Diversamente, no intelectualismo realista dá-se o critério anterior do objetivismo moral, de maneira que o bem e o justo, o mal e o injusto são assim por si próprios, por sua própria realidade, sem que haja necessidade (embora possam convir) de mandatos ou preceitos de um legislador humano.

No que se refere, especificamente, às notas e ao registro imobiliário instituídos no Brasil, a questão pode resumir-se em saber se sua natureza histórica −é dizer, os fundamentos que os constituíram, singularmente, ao largo de muitas gerações, a ponto de reconhecerem-se partícipes da família do notariado latino−, repete-se: é preciso saber se a natureza histórica que deu fisionomia às nossas notas e aos nossos registros públicos são um dado de realidade que deve admitir-se, por suposto irrecusável, por nossos legisladores, ou se, ao revés, nada disso, ainda que anterior, é superior à vontade legislativa.

Em outros termos: há uma tradição a resguardar ou não há?

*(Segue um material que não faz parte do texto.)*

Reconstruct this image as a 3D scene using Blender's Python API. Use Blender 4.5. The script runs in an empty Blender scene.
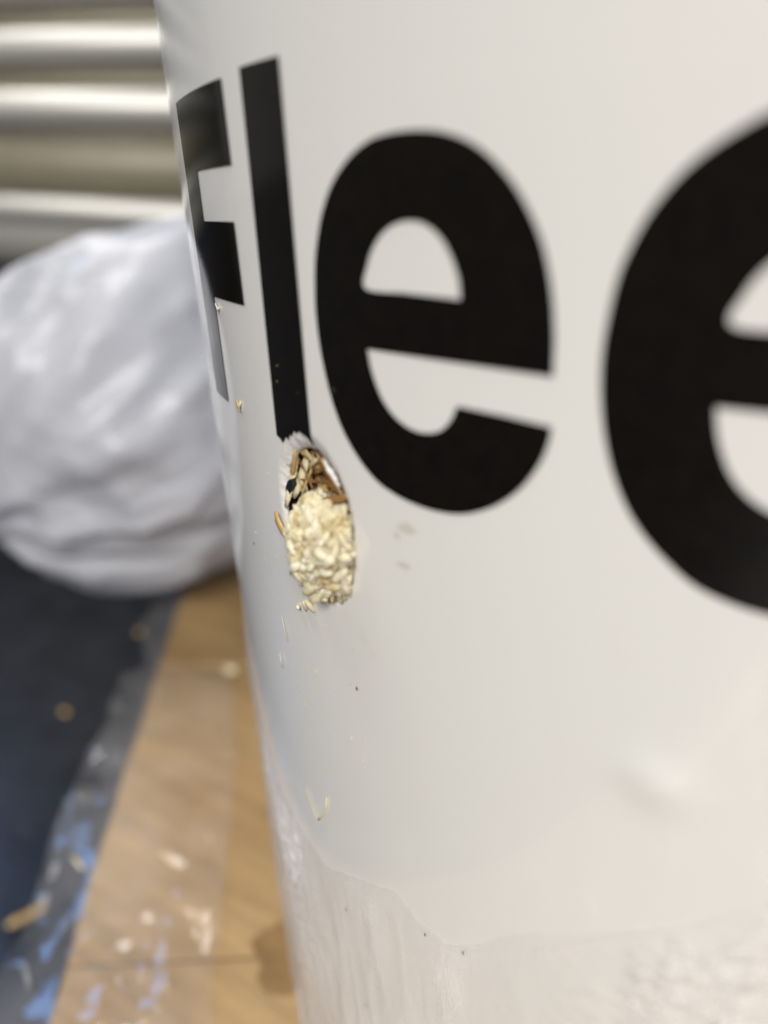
import bpy, bmesh, math, random
from mathutils import Vector, noise, Matrix
from mathutils.geometry import delaunay_2d_cdt
random.seed(7)
sc = bpy.context.scene
S = 0.1                      # one bucket radius = 0.1 m; all lengths below are in bucket radii

# ---------------------------------------------------------------- camera
cam_data = bpy.data.cameras.new('camera')
cam = bpy.data.objects.new('camera', cam_data)
sc.collection.objects.link(cam)
FW = Vector((-0.43364459, 0.83749034, -0.3325091))
RT = Vector((0.87832329, 0.47527428, 0.05160001))
UP = Vector((-0.20124754, 0.26967442, 0.94168739))
CAM = Vector((0, -1.49528231, 0))
m = Matrix((RT, UP, -FW)).transposed().to_4x4()
m.translation = CAM * S
cam.matrix_world = m
cam_data.sensor_fit = 'VERTICAL'
cam_data.sensor_height = 36.0
cam_data.lens = 27.06
cam_data.clip_start = 0.005
cam_data.clip_end = 50
cam_data.dof.use_dof = True
cam_data.dof.focus_distance = 0.0865
cam_data.dof.aperture_fstop = 27.06 / 2.65
sc.camera = cam

# ---------------------------------------------------------------- world, lamps, exposure
w = bpy.data.worlds.new('World'); sc.world = w; w.use_nodes = True
bg = w.node_tree.nodes['Background']
bg.inputs[0].default_value = (0.78, 0.76, 0.73, 1); bg.inputs[1].default_value = 0.22

def area(name, loc, target, sx, sy, power, col):
    l = bpy.data.lights.new(name, 'AREA'); l.shape = 'RECTANGLE'; l.size = sx; l.size_y = sy
    l.energy = power; l.color = col
    o = bpy.data.objects.new(name, l); sc.collection.objects.link(o)
    o.location = loc
    o.rotation_euler = (Vector(target) - Vector(loc)).to_track_quat('-Z', 'Y').to_euler()
    return o
area('ceiling_light', (0.55, -1.6, 1.05), (0, 0, 0), 1.2, 0.6, 53, (1.0, 0.975, 0.945))
area('ceiling_light', (-0.9, 0.1, 1.6), (-0.4, 0.2, 0), 1.2, 0.35, 24, (1.0, 0.98, 0.95))
area('window_light', (-2.3, 0.65, 1.25), (-0.2, 0, -0.15), 0.75, 0.75, 20, (0.2, 0.45, 1.0))
sc.view_settings.view_transform = 'Standard'
sc.view_settings.look = 'None'
sc.view_settings.gamma = 1.0
sc.view_settings.exposure = 0.0
sc.cycles.use_denoising = True
sc.cycles.max_bounces = 10
sc.cycles.caustics_reflective = False
sc.cycles.caustics_refractive = False
sc.cycles.transparent_max_bounces = 12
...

O notariado brasileiro e, com ele, nosso registro são herdeiros do patrimônio dos que, já no século XIII, eram os notarii publici nos países de forte tradição românica (Espanha, Itália, sul da França), ou nosso notariado não tem tradição, é só o resultado da imaginação de legisladores pátrios?

As respostas a estas questões são cruciais, porque, se não houver um parâmetro anterior e superior ao estado legislativo para definir que coisas são o notariado e o registro de imóveis, nada pode opor-se às livres fantasias que os podem equivaler a um departamento burocrático ou a uma loja para a venda de aparas de papel.

Este é o ponto: a tokenização imobiliária maltrata a natureza mesma das notas e dos registros, malfere a ordem tradicional que, no Brasil, constitui o exitoso sistema formal de transmissão imobiliária. Assim, não se trata só de essa tokenização afastar-se da normativa em vigor, mas, sim, de que desordena as vias que já se confirmaram, pela história, propícias ao bem comum.